Oshawa Railway Company

At the time of its inception there were 9 miles of main line, 2 miles of second track, and 1 mile of siding. It ran from the lake north to Rossland Rd.  Fares for passengers were 6 cents or five tickets for 25 cents.  The Oshawa Railway was to be used for both passenger and freight service, but in the beginning, it did not earn much profit due to the small population and few industries.  As the growth of the industries grew, so did the profits for the business.  Freight service was available right down to the pier at the harbour as the tracks would go down to the lake and up to the grain elevators.

The first freight delivery was an order of sheet metal to the Pedlar Metal Roofing Co.  Dr.
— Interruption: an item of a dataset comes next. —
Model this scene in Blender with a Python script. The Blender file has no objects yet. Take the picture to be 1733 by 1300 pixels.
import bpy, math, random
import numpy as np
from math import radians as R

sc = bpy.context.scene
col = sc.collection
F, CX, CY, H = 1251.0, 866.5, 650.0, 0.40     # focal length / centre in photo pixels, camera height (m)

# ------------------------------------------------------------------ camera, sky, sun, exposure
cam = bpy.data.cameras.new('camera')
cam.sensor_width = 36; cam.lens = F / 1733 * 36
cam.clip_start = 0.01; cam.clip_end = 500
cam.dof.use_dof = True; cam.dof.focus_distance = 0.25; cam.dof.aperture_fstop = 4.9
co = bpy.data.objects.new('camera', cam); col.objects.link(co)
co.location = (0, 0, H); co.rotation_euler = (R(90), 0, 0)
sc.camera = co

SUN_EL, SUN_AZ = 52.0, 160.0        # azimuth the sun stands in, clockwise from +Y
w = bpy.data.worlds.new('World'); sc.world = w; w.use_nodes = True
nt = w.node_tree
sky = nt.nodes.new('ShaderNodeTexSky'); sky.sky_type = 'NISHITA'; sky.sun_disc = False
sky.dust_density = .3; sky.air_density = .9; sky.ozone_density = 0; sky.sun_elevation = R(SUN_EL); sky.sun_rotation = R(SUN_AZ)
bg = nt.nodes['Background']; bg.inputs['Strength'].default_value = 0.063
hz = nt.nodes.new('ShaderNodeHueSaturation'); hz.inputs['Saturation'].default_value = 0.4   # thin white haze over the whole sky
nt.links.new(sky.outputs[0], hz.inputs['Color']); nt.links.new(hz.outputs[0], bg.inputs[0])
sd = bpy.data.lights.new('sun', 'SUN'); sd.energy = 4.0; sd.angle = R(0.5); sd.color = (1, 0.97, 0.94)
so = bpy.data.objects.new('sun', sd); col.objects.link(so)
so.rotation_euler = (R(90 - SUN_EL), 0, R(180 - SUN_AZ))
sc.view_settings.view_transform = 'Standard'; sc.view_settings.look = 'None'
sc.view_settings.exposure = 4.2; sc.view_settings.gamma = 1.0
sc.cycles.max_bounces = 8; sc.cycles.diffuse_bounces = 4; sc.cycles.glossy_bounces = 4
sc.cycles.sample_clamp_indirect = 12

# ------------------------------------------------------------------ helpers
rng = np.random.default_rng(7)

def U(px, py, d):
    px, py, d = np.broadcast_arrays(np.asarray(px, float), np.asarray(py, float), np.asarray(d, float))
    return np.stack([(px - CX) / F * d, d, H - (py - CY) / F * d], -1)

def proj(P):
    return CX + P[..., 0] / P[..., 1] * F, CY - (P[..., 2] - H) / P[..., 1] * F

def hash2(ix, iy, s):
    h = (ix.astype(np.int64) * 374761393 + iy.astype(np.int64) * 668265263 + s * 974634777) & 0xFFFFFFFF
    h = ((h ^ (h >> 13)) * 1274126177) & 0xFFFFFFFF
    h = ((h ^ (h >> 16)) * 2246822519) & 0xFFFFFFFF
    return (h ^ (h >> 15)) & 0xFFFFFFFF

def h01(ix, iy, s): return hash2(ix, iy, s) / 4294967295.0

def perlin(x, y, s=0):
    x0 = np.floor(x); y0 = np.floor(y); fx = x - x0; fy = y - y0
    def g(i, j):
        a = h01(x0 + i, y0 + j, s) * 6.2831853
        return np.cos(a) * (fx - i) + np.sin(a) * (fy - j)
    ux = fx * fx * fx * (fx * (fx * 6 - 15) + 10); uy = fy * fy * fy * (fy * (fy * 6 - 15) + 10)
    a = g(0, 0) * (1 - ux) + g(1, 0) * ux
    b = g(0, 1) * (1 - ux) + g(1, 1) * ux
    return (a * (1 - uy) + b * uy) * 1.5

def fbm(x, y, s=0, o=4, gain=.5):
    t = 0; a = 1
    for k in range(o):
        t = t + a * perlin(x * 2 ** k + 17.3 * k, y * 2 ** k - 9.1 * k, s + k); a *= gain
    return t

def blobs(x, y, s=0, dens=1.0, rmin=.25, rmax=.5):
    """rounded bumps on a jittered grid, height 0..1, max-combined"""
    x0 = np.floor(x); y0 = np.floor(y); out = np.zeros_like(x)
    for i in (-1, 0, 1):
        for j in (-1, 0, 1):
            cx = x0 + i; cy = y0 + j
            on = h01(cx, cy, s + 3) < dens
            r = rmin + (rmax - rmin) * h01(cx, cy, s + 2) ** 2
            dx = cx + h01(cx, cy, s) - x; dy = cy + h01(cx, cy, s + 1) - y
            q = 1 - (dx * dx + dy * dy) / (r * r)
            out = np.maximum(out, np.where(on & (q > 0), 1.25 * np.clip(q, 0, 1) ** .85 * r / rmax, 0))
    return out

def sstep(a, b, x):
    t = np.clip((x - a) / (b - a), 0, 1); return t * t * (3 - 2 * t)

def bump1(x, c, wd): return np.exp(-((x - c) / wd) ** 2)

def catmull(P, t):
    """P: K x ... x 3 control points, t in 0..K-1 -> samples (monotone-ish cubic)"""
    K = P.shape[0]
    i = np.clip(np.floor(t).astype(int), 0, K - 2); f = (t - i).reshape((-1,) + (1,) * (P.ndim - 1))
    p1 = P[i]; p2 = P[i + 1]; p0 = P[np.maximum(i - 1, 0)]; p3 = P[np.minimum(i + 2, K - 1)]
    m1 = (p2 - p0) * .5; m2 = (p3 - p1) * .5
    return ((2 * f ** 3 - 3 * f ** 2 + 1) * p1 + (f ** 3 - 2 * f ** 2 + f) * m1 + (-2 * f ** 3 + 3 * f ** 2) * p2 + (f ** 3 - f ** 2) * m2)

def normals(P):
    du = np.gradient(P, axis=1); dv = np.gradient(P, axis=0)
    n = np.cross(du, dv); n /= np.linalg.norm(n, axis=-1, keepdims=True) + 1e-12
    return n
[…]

D.S. Hoig described the railway as, “showing itself to one of the most valuable institution ever settled among us.” The Railway continued to operate and between the years 1920-30, improvements were made to the actual railway:  Hydro replaced the old power generator, new locomotives were added, and new steel poles replaced the old wooden ones.  By now there were 18 miles of track with 6 freight cars, and 8 passenger cars.

The replacement of the old power generator was a blessing because when the cars were running, house lights would dim and lose power.  When the lights were all on in the houses, the service of the railway suffered and it often stopped entirely during cold and wet weather.  The final street car run was on January 24, 1940 with much ceremony and was replaced by buses.  The tracks along Simcoe St. were torn up during WWII and were sold to Simard Industries in Sorel, Quebec for scrap.  It is quite probable that they were melted down and turned into guns for the war effort.  Also during WWII Oshawa men in the armed forces faced ridicule from men in other centres who recalled Oshawa as the town that had the railway running down the main street.  Despite some of the troubles the Oshawa Railway had endured, it was an immense factor in the growth of industry in Oshawa.  It linked the companies to the Canadian National and Canadian Pacific Railways through the freight supplied by the Oshawa Railway.